A particularly important thing to remember regarding the Ascension, is that it is the beginning of a period of prayer for the outpouring of the Holy Spirit – a period of prayer mandated by Jesus Himself.

Since those early times in the church, we have developed a tradition of novenas, nine days of prayer with a particular focus or request. Typically the novena is addressed to a specific saint, requesting the saint’s intercession with God – much like asking a big brother or sister for help with a problem.

In the case of this first novena, the focus was much more direct. The novena from the Ascension to Pentecost is addressed directly to the Holy Spirit. With the early followers of Jesus, we too can pray for the outpouring of the Holy Spirit into our lives and world.

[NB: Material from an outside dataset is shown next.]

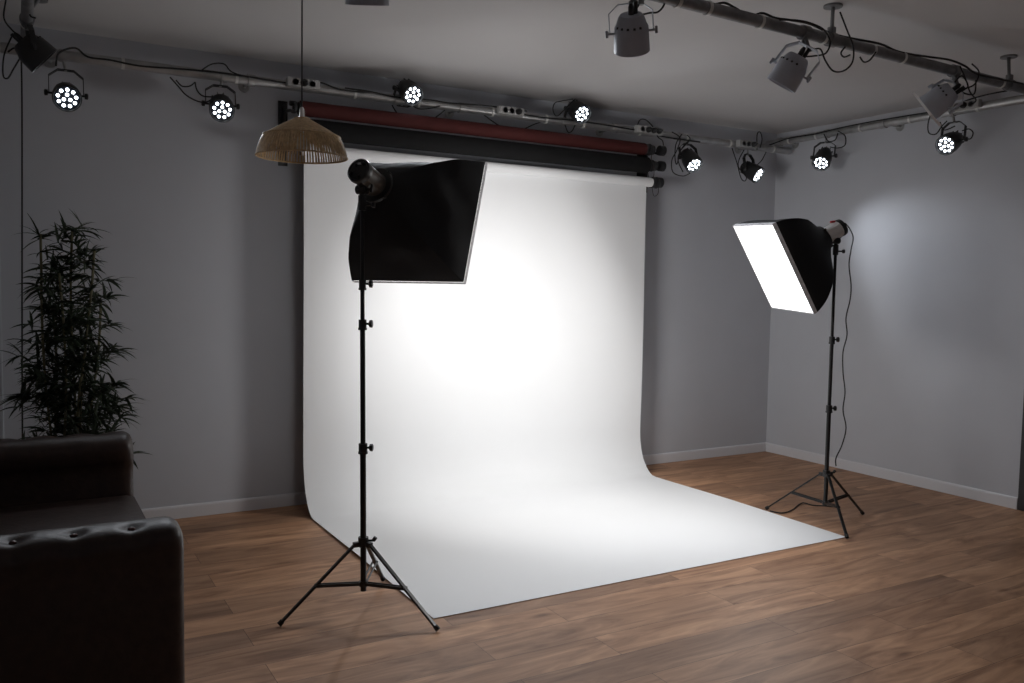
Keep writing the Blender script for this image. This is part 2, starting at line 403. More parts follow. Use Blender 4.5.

Imagine what could happen if we truly believe that we are to go out and be His witnesses — speaking His words of challenge and comfort, feeding the hungry, clothing the naked, housing the homeless, caring for the sick, acting as if a better world could really exist and all could really love and care for each other! This can only happen if we are filled with the Holy Spirit, clothed in power from on high. It is a daunting calling, but one that is implicit in our baptism and confirmation. We sing the ancient hymn, “Come Holy Ghost, Creator blest, and in our hearts take up thy rest…” It’s a beautiful prayer and truly dangerous if we take it to heart, meaing and believing what we are asking.

A younger hymn, from Zimbabwe, is also particularly appropriate for our novena to the Holy Spirit in these coming nine days. “If you believe and I believe and we together pray, the Holy Spirit must come down and set God’s people free. And set God’s people free, and set God’s people free; The Holy Spirit must come down and set God’s people free.” Free to be His witnesses — His hands, feet, voice and heart in our world.

Let’s again join together in these coming days to ask the Holy Spirit for a new outpouring of power into our lives and times. Pray with me with hope and confidence, trusting that with God’s help everything is possible, because “If you believe and I believe and we together pray, the Holy Spirit must (will) come down and set God’s people free.”